What is the effect of atmospheric pressure on the vapour pressure of water?

Question

This question relates to a planned test simulating cold, humid air flowing inside a cold pipe at altitude and measuring the ice that is formed inside the pipe.

I have a value from:

https://courses.lumenlearning.com/physics/chapter/13-6-humidity-evaporation-and-boiling/

Giving the vapour pressure of water at $-10 \ ^\circ \mathrm{C}$ to be $2.60 \times 10^2 \ \mathrm{Pa}$, and at 100% humidity the air will contain water at $2.36 \ \mathrm{g/m^3}$.

I assume that this is at standard atmospheric pressure. What would happen at $20,000 \ \mathrm{feet}$ where atmospheric pressure is $46 \times 10^3 \ \mathrm{Pa}$.

My understanding is that the vapour pressure and water concentration at 100% humidity would not change because the vapour pressure is a property of the water not the air but I would like confirmation.

Answer 1

The vapor pressure $p$ does exhibit some pressure dependence. Intuitively, we can think of a higher pressure as inducing additional strain energy in the condensed phase, making the gas phase more thermodynamically favorable, as Nature tends to minimize the total energy.

For a single phase of condensed matter at constant temperature, according to the Gibbs–Duhem relation, we can always write $$d\mu=\require{cancel} \cancelto{0}{-s\,dT}+v\,dP,$$ where $\mu$ is the chemical potential, $v$ is the molar volume of the condensed phase, and $P$ is the applied pressure. We can also write $$\mu=\mu_0+RT\ln \frac{p}{p_0}$$ where $\mu_0$ is a reference chemical potential, $R$ is the gas constant, $T$ is the temperature, $p$ is the equilibrium partial pressure of the vapor (assumed to be an ideal gas) above the condensed matter, and $p_0$ is a reference pressure.

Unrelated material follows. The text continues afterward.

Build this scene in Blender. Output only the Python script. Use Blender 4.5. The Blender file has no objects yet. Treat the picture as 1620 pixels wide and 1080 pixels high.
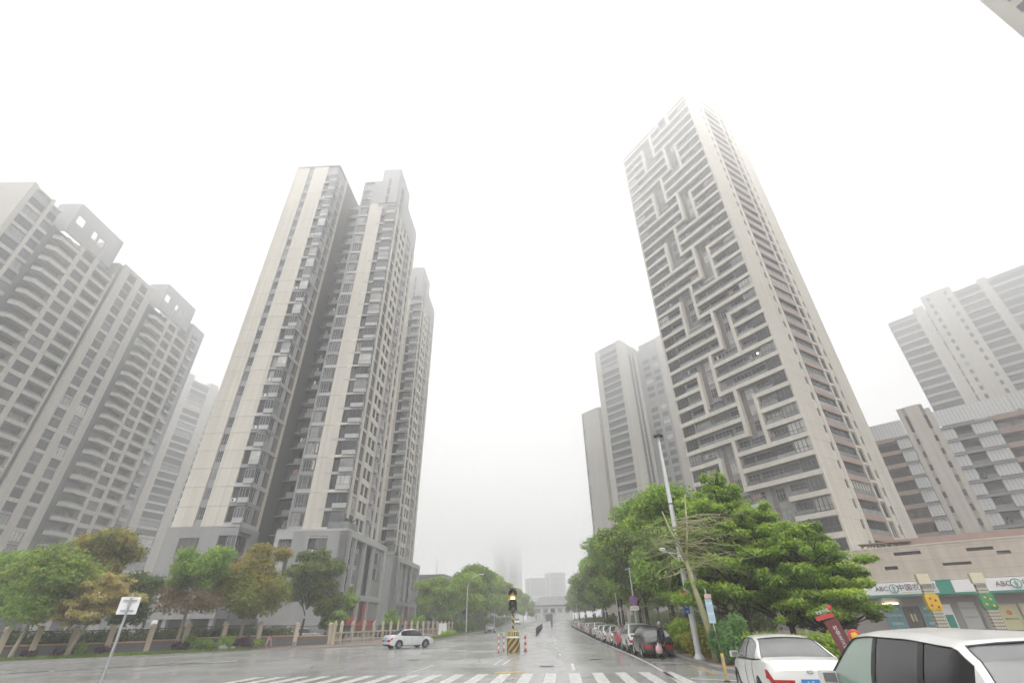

Upon integrating,

$$\Delta\ln \frac{p}{p_0}=\frac{v\Delta P}{RT},$$

which is typically small and often ignored because $v$ is small (1.8×10^-5 m³ for water).

I calculate your new vapor pressure, originally 2.60×10² Pa, to be 2.59×10² Pa—do you concur?

Answer 2

Vapor pressure depends on temperature and is determined by the equilibrium between the water molecules which break loose from the water surface and those that return. If water is placed in a container with air, and the container is then closed; the pressure will go up as some of the water vaporizes. If the container is left open, some of the air (and vapor) molecules will leave, and the pressure will remain constant. In both cases, the vapor contributes some of the pressure in the container.